Cameroon has solidified its position as the premier recipient of Agence Française de Développement (AFD) Group funding in Central Africa, capturing nearly 30% of the regional portfolio. The French institution’s 2025 activity report reveals an outstanding commitment of 949.6 million euros, equivalent to approximately 623 billion FCFA, distributed across 51 active projects. This substantial volume places Yaoundé ahead of other regional capitals, including Kinshasa (741.4 million euros), Libreville (646.3 million euros), Brazzaville (484.9 million euros), N’Djamena (308.7 million euros), and Bangui (144.7 million euros).
A detailed breakdown of these commitments highlights the involvement of various entities.
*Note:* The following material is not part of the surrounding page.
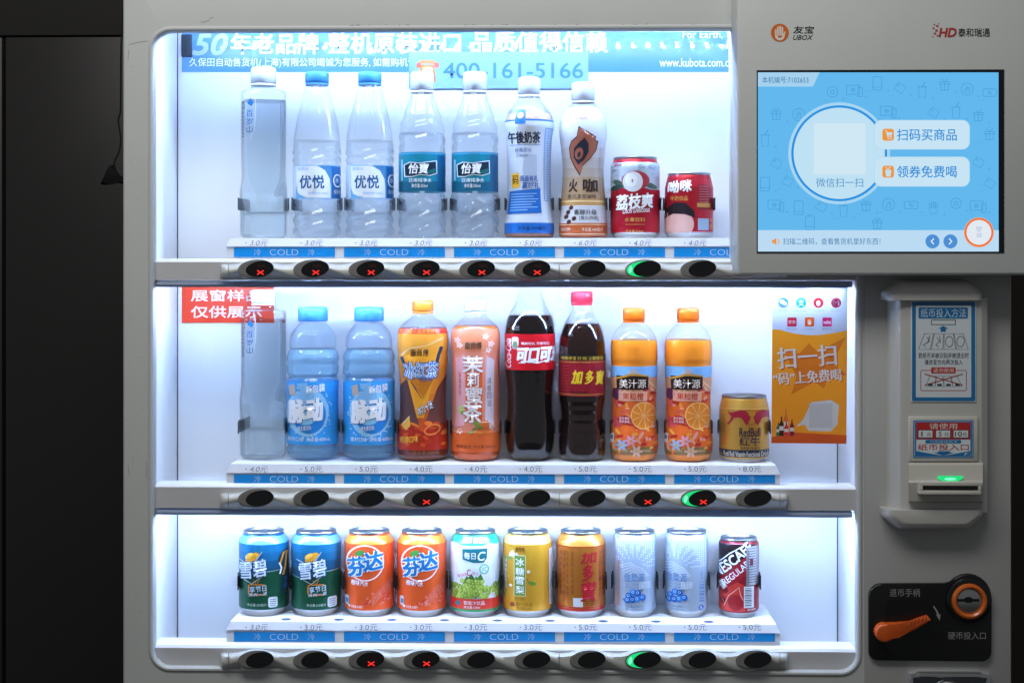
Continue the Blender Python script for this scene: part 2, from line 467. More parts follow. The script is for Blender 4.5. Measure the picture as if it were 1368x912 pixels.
for R in ROWS:
    b0, b1, b2, b3 = R['bar']
    bm = bmesh.new()
    x0, x1 = at(205.5, 0, 0).x, at(1142.5, 0, 0).x
    z0, z1, z2 = at(600, b0, .0).z, at(600, b1, -.004).z, at(600, b2, -.004).z
    prof = [(.034, z0 - .0005), (.004, z0 - .0002), (-.001, z0 - .0012), (-.0045, z1), (-.0045, z2), (.0, z2 - .0004), (.034, z2)]
    A = [bm.verts.new((x0, y, z)) for y, z in prof]; B = [bm.verts.new((x1, y, z)) for y, z in prof]
    for i in range(len(prof)):
        j = (i + 1) % len(prof); f = bm.faces.new((A[i], A[j], B[j], B[i])); f.material_index = 1 if i in (0, 1, 2) else 0
    bm.faces.new(A); bm.faces.new(B)
    shelf = obj('shelf', bm, [BAR, TRAYM], VM, sharp=20)
    if b3 - b2 > 3:
        bm = bmesh.new(); xa, xb = at(210, 0, 0).x, at(1138, 0, 0).x
        za, zb_ = at(600, b2 + 1, 0).z, at(600, b3, 0).z
        prof = [(-.001, za), (-.0035, za - .002), (-.004, zb_ + .003), (-.0015, zb_), (.012, zb_ + .0005), (.012, za)]
        A = [bm.verts.new((xa, y, z)) for y, z in prof]; B = [bm.verts.new((xb, y, z)) for y, z in prof]
        for i in range(len(prof)):
            j = (i + 1) % len(prof); bm.faces.new((A[i], A[j], B[j], B[i]))
        bm.faces.new(A); bm.faces.new(B)
        obj('lamp_cover', bm, LIP, shelf, sharp=15)
    # tray
    bm = bmesh.new()
    tz = at(600, R['tray'], TRAYY).z; R['tz'] = tz
    tx0, tx1 = at(302.5, R['tray'], TRAYY).x, at(1042.5, R['tray'], TRAYY).x
    zl0, zl1 = at(600, R['lab'][0] - 1.5, TRAYY).z, at(600, R['lab'][1] + 3, TRAYY).z
    c = .005
    prof = [(.128, zl1), (.128, tz), (TRAYY + .001, tz), (TRAYY - .002, zl0), (TRAYY + .001, zl0 - .0006), (TRAYY + .001, zl1)]
    A = [bm.verts.new((tx0 + (c if i in (1, 2) else 0), y, z)) for i, (y, z) in enumerate(prof)]
    B = [bm.verts.new((tx1 - (c if i in (1, 2) else 0), y, z)) for i, (y, z) in enumerate(prof)]
    for i in range(len(prof)):
        j = (i + 1) % len(prof); bm.faces.new((A[i], A[j], B[j], B[i]))
    bm.faces.new(A); bm.faces.new(B)
    tray = obj('tray', bm, TRAYM, VM, sharp=10); R['obj'] = tray
    # holes in the tray top: dark discs let into the surface
    for i in range(9 if R is ROWS[2] else 0):
        bm = bmesh.new(); X = at(347 + 70.4 * i + 36, R['tray'], .03).x
        r = bmesh.ops.create_circle(bm, cap_ends=True, segments=20, radius=.0068)
        for v in r['verts']: v.co = Vector((X + v.co.x, .026 + v.co.y * .9, tz + .0004))
        obj('tray_hole', bm, M('#3f4c66', .6), tray)
    # cold labels
    for k in range(5):
        xa = 312.5 + 147 * k; xb = xa + 135
        if R is ROWS[0]: pass
        A_ = Art(); y0, y1 = R['lab']
        A_.rect(xa - 1, y0 - .8, xb + 1, y1 + .8, '#d9e2ee'); A_.rect(xa, y0, xb, y1, M('#0f92e2', .3))
        ym = (y0 + y1) / 2
        wht = M('#c9dcf2', .4)
        A_.text('COLD', xa + 48, ym - 4, xa + 86, ym + 4, wht, -.012)
        for s_ in (27, 99): A_.text('冷', xa + s_, ym - 4.3, xa + s_ + 9, ym + 4.3, wht, -.008)
        A_.build('cold_label', flat(TRAYY), tray)
    # price labels on the sloping strip
    ink = M('#3c4a63', .5)
    def slope(px, py, off, R=R, zl0=zl0, tz=tz):
        p = at(px, py, TRAYY); t = (tz - p.z) / (tz - zl0); return Vector((p.x, TRAYY + .001 - .003 * t - .0004 - off, p.z))
    for i, s_ in enumerate(R['price']):
        if not s_: continue
        xm = 346 + 73.2 * i; A_ = Art(); y = R['ps']
        A_.text(s_, xm - 12, y + 1.2, xm + 12, y + 9, ink, -.012, .25 if R is ROWS[0] or i == 0 else 0)
        A_.ell(xm - 17, y + 5, .8, .8, ink, n=8)
        A_.build('price_label', slope, tray)
    # button strip
    bm = bmesh.new(); hx0, hx1 = 294, 1053; h0, h1 = R['hs']; pm = R['pod'][0]
    rows = []; px = hx0
    xs = [hx0, hx0 + .6, hx0 + 2, hx0 + 5] + [hx0 + 8 + 3 * i for i in range(int((hx1 - hx0 - 16) / 3) + 1)] + [hx1 - 5, hx1 - 2, hx1 - .6, hx1]
    for px in xs:
        ph = ((px - BX[0] + 4 + 37) % 73.9) - 37       # offset from nearest button
        endf = min(1, max(0, min(px - hx0, hx1 - px)) / 6); endf = math.sqrt(1 - (1 - endf) ** 2)
        top = h0 + 5.5 * (1 - math.cos(ph / 37 * PI)) / 2 + (1 - endf) * 4
        bot = h1 - (1 - endf) * 3
        q = (((px - BX[0] + 4) - 16) % 73.9) / 73.9
        if px < BX[0] - 26 or px > BX[9] + 30: bd = pm + 4 + (px < BX[0]) * (px - BX[0] + 30) * -.25
        elif q < .52: bd = pm + 1 + (bot - 3.5 - pm - 1) * ease(q / .52)
        elif q < .72: bd = bot - 3.5
        else: bd = bot - 3.5 - (bot - 4.5 - pm) * ease((q - .72) / .28)
        fw = -.0045 - .016 * endf
        row = [(-.003, top - .0), (-.006 * endf - .003, top + .6), (fw * .75, top + 2.2), (fw, top + 5.5), (fw - .0008, (top + 5.5 + bd) / 2), (fw - .0006, bd - .8), (fw + .0012, bd + .9),
               (fw * .55, (bd + bot) / 2 + .4), (-.005, bot), (-.003, bot + .2)]
        rows.append([bm.verts.new(at(px, py, y)) for y, py in row])
    for a_, b_ in zip(rows, rows[1:]):
        for i in range(9): bm.faces.new((a_[i], a_[i + 1], b_[i + 1], b_[i]))
    for r_ in (rows[0], rows[-1]): bm.faces.new(r_)
    strip = obj('button_strip', bm, HOUS, shelf, sharp=60)
    for sx in (305, 747, 1042):
        A_ = Art(); A_.rect(sx - .35, h0 + 6, sx + .35, h1 - 4, M('#55585a', .6)); A_.build('strip_joint', flat(-.0226), shelf)
    # buttons
    for i, bx in enumerate(BX):
        A_ = Art(); cx, cy = bx - 5.2, pm; Yb = -.0228
        if R is ROWS[0] and i == 9: continue
        A_.ell(cx, cy, 24, 12.2, EDGE, -5, 48); A_.ell(cx, cy, 23.2, 11.4, M('#8e908e', .25), -5, 48)
        A_.ell(cx, cy + .2, 22, 10.4, GREEN if i in R['grn'] else RINGM, -5, 48)
        if i in R['grn']: A_.ell(cx - 17, cy + 1, 2.2, 5, GREEN2, 12, 20)
        A_.ell(cx + 5.2, cy, 18.6, 10.2, LENS, -10, 48)
        if i in R['red']:
            A_.line([(bx - 3, cy + 2.2), (bx + 5.6, cy + 7.6)], 1.5, XMARK, l=4); A_.line([(bx - 3, cy + 7.6), (bx + 5.6, cy + 2.2)], 1.5, XMARK, l=4.5)
            A_.rect(bx - 3, cy - 6, bx + 8, cy - 2, XDIM)
        ob = A_.build('selection_button', flat(Yb), shelf, eps=.0004)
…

The AFD itself accounts for the largest share, contributing 875.8 million euros. Its private sector subsidiary, Proparco, mobilizes an additional 61.8 million euros, while Expertise France supplements the framework with 12 million euros. The overall portfolio comprises 47 AFD-led projects and 4 initiatives managed by Expertise France. Focusing solely on AFD’s contributions, Cameroon alone commands 30.7% of a regional total of 2.8 billion euros as of December 31, 2025.
Infrastructure and urban development: core areas of intervention
The French donor’s regional strategy clearly prioritizes major infrastructure projects. The report underscores that enhancing infrastructure is central to its interventions across Central Africa, citing notable examples like the Nachtigal hydroelectric dam in Cameroon and the modernization of the Transgabonais railway. This strategic emphasis is distinctly reflected in the commitments made within Cameroon during 2025.
Within this scope, infrastructure and urban development initiatives absorb a significant 44.2% of the total financing. Support for private financial institutions follows at 35.9%, ahead of governance (6.8%), education, training, and employment (6.4%), the productive sector (2.9%), water and sanitation (2.2%), and finally, agriculture and food security (1.7%). Among the flagship operations, the Yaoundé and Douala Flood Control Project stands out, aiming to reduce the vulnerability of these two major metropolitan areas to recurring climatic events.
This hierarchical allocation of funds reflects both Cameroon’s considerable infrastructure deficit and the long-standing financial cooperation between France and Cameroon. It also signifies a deliberate choice to concentrate resources on areas that can ultimately reduce logistical and energy costs for both businesses and households.
A financial structure heavily reliant on debt
The composition of financial instruments deployed in 2025 warrants close examination by budgetary analysts. Sovereign loans represent the primary channel, constituting 33.9% of the total. Following this are senior loans (23.2%), Debt Reduction-Development Contracts (C2D) at 16.2%, guarantees (12.6%), European Union delegated credits (7.1%), grants (6.3%), and the Technical Expertise and Experience Exchange Fund (FEXTE) at 0.6%.
In essence, more than half of the financial assistance is provided through repayable instruments. This reality underscores that Cameroon’s status as the top regional beneficiary comes with future debt service obligations, whose sustainability will depend on the effective economic profitability of the supported projects. While C2D, guarantees, European credits, and grants offer some softening, they do not fundamentally alter the dominant, debt-oriented nature of the financing profile.
In the private sector segment, Proparco notably financed Prometal, which the report identifies as a key driver for industrialization and local transformation. Additionally, the SeptentrionEst and SECAL programs, focused on rural areas, are designed to enhance territorial resilience, foster entrepreneurship, and strengthen food security in Cameroon’s northern regions, which are particularly susceptible to climatic and security challenges.
Translating leadership into tangible economic gains
Cameroon’s prominent position in the AFD Group’s portfolio serves as a significant financial indicator, yet it is not an ultimate economic judgment. While the institution’s report does publish aggregated results for projects completed between 2020 and 2025 across sectors like agriculture, health, education, and sanitation, these are presented at a regional scale. Such data do not allow for isolating the specific impact of the Cameroonian portfolio on productivity, urban services, or the stimulation of private investment.
For Cameroonian authorities, the true test lies in the execution phase. The quality of implementation, the timely delivery of projects, their operational efficiency, and their capacity to reduce economic costs will ultimately determine the return on these 623 billion FCFA. Maintaining the leading regional portfolio rank is less crucial than demonstrating, with concrete evidence, that these commitments are genuinely transforming the productive apparatus and essential services across the nation.